SUI TAVOLI DI chiunque si occupi di politica ieri mattina campeggiava la bozza del decreto sulle assunzioni nella Pubblica amministrazione che il governo avrebbe dovuto varare domani. Non è un testo direttamente collegato al Piano ma è lo stesso la carta su cui punta il ministro dell’Economia, convinto che l’imbuto del Pnrr sia proprio l’inadeguatezza della Pa. Il decreto, oltre a istituire un Osservatorio per monitorare il funzionamento della riforma della Pa, prevedeva nella bozza originale 3mila assunzioni tra i vari ministeri, la stabilizzazione dei precari che lavorano da almeno tre anni nelle Regioni e negli enti locali per rafforzare le amministrazioni, la facoltà di riassumere per 2 anni i pensionati e di congelare i pensionamenti dei dirigenti. Palazzo Chigi però ha bloccato tutto, derubricando in un comunicato la bozza in circolazione a una «mera sommatoria delle proposte dei diversi ministeri», il che trattandosi di un dettagliato decreto in 30 articoli è risibile. La nota informa comunque che è in corso una «verifica di fattibilità» dopo la quale «numeri e impatto risulteranno fortemente ridimensionati». Traduzione: i soldi per l’esercito di riserva sognato da Giorgetti non ci sono.

Matteo Salvini
Il mio obiettivo è spendere tutti i fondi bene. Abbiamo ereditato ritardi e progetti non allineati come gli stadi. Se c’è da rimodulare lo faremo
IERI MATTINA, POI, Fitto ha incontrati Nardella e Brugnaro, sindaci di Firenze e Venezia, dunque pietra dello scandalo perché proprio lo stadio di Firenze e il Bosco sportivo veneziano sono i progetti bocciati dalla Commissione, che anche per questo tiene bloccata dal 28 febbraio la terza rata del Recovery. Hanno deciso di provare ad andare avanti. Sperano di convincere la Commissione presentando «elementi utili a superare le criticità riscontrate e consentire gli interventi previsti». Essendo i rilievi di Bruxelles radicali, in quanto gli impianti sportivi non rispondono alla esigenza basilare della riqualificazione urbana, difficilmente le criticità saranno superate. Il governo ne è consapevole ma, dal momento che la Commissione non ha chiuso tutte le porte vuole almeno tentare un’altra volta. Gli altri due rilievi mossi da Bruxelles, le concessioni degli impianti portuali e la governance del Piano, dovrebbero invece essere oggetto di emendamenti, previsti per oggi, al decreto che ristagna da un mese in commissione. La nuova data per l’approdo in aula, inizialmente fissato per ieri, è il 12 aprile. La Camera si limiterà poi a controfirmare ma bisognerà correre per farcela entro il 25 aprile.
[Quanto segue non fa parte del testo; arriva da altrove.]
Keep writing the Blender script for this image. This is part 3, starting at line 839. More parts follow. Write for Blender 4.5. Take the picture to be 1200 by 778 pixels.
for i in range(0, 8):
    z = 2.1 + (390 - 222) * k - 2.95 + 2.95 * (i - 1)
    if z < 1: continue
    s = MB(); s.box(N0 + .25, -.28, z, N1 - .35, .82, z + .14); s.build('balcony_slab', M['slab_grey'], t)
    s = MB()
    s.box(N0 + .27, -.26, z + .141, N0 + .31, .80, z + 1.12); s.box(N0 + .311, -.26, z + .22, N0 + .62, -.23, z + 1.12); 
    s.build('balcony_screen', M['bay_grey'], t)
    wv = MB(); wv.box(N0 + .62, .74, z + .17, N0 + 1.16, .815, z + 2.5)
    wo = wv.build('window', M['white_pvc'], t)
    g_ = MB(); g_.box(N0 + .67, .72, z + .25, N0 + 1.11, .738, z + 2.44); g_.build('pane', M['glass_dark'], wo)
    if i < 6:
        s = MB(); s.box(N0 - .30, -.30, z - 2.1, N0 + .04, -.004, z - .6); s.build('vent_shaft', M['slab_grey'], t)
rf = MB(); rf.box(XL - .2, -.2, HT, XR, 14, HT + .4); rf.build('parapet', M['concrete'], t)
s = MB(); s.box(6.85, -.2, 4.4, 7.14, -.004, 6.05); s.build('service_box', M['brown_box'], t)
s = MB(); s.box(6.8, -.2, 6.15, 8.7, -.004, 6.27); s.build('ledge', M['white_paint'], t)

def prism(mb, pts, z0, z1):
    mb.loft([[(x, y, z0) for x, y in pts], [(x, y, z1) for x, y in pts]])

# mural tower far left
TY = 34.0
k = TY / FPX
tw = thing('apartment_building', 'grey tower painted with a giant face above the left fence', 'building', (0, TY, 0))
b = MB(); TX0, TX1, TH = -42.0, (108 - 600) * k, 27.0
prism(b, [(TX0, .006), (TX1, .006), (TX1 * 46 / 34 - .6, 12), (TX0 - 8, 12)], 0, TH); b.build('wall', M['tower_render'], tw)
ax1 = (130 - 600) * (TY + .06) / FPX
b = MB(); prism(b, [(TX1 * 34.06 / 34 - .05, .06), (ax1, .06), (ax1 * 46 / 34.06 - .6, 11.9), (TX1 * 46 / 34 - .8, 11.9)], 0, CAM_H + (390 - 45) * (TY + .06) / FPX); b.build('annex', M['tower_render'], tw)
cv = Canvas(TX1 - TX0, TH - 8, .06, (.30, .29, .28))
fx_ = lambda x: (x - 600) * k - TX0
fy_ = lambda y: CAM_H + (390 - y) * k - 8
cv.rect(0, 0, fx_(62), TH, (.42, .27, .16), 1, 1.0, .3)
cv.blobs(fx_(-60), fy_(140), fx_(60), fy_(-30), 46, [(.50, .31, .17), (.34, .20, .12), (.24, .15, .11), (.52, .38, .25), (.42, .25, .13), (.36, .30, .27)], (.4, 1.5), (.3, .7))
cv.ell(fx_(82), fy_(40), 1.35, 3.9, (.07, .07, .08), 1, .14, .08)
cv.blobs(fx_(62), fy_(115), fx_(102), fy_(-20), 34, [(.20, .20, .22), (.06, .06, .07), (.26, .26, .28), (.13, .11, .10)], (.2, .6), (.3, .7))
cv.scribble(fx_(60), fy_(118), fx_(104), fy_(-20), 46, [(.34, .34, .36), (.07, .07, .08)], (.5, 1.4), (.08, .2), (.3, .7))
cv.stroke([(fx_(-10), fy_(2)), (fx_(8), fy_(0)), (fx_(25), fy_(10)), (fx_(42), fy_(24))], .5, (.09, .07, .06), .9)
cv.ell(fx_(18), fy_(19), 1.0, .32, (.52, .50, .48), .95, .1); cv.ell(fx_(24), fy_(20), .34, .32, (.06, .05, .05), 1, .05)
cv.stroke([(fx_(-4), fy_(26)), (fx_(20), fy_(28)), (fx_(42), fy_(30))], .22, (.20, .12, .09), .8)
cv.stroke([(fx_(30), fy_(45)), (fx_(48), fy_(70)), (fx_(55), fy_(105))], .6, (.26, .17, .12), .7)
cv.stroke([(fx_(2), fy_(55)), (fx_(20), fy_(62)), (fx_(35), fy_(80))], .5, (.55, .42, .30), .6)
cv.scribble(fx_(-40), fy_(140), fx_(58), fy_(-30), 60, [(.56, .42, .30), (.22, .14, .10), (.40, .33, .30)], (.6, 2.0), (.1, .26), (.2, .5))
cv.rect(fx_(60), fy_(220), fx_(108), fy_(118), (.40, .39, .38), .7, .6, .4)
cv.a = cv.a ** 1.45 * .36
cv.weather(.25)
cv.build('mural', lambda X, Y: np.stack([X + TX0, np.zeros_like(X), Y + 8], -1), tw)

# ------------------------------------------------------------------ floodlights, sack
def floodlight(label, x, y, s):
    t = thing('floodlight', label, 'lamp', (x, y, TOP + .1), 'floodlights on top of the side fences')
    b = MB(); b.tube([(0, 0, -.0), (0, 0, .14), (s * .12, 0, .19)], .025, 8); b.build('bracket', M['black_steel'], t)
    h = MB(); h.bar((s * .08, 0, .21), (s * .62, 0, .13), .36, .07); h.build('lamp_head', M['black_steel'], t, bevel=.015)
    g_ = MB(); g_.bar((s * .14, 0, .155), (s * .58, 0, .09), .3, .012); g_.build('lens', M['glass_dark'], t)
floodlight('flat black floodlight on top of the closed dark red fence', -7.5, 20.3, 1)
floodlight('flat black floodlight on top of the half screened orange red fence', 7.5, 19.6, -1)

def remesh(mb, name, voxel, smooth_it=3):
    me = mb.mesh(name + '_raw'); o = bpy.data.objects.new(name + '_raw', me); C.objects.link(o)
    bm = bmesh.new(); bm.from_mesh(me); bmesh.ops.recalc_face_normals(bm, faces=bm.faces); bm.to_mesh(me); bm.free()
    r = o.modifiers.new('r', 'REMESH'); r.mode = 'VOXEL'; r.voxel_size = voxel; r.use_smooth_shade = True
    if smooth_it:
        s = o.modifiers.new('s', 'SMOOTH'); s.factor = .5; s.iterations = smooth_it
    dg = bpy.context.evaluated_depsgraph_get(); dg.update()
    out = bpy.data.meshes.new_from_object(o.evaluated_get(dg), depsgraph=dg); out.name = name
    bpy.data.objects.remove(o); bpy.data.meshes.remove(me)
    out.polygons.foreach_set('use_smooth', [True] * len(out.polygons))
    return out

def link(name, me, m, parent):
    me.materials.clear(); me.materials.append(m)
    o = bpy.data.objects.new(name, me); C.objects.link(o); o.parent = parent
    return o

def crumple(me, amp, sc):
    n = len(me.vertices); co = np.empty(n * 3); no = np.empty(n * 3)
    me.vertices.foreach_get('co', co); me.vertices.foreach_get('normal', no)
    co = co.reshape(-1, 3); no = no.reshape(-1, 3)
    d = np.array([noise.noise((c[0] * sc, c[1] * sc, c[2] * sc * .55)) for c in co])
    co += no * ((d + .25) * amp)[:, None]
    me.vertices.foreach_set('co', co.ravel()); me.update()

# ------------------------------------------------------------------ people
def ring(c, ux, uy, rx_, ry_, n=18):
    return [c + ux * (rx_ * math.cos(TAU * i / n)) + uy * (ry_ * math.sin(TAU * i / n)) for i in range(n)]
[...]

E I DUBBI DELLA LEGA, che tra i guai del Pnrr sono il più fragoroso se non il più grave? Salvini ieri ha corretto il suo capogruppo alla Camera Molinari, secondo cui si potrebbe rinunciare a una parte dei fondi a debito del NextGenerationEu. Macché: «Il mio obiettivo è spendere tutti i fondi bene. Abbiamo ereditato ritardi e progetti non allineati come gli stadi. Se c’è da rimodulare lo faremo». L’idea di «rimodulazione» del ministro delle Infrastrutture per la verità è piuttosto radicale: via quattro tratte ferroviarie che potrebbero forse arrivare a compimento nel 2029, inserite nella Coesione. Riconversione dei fondi sul trasporto locale e intercity, come esige la base del Carroccio nel nord. Ridiscussione dei progetti per il sud, che tanto neppure sono partiti. Congelamento dei cantieri per gli asili nido e in compenso massicci investimenti intorno al Po. Insomma, più che un Piano nazionale un Piano padano.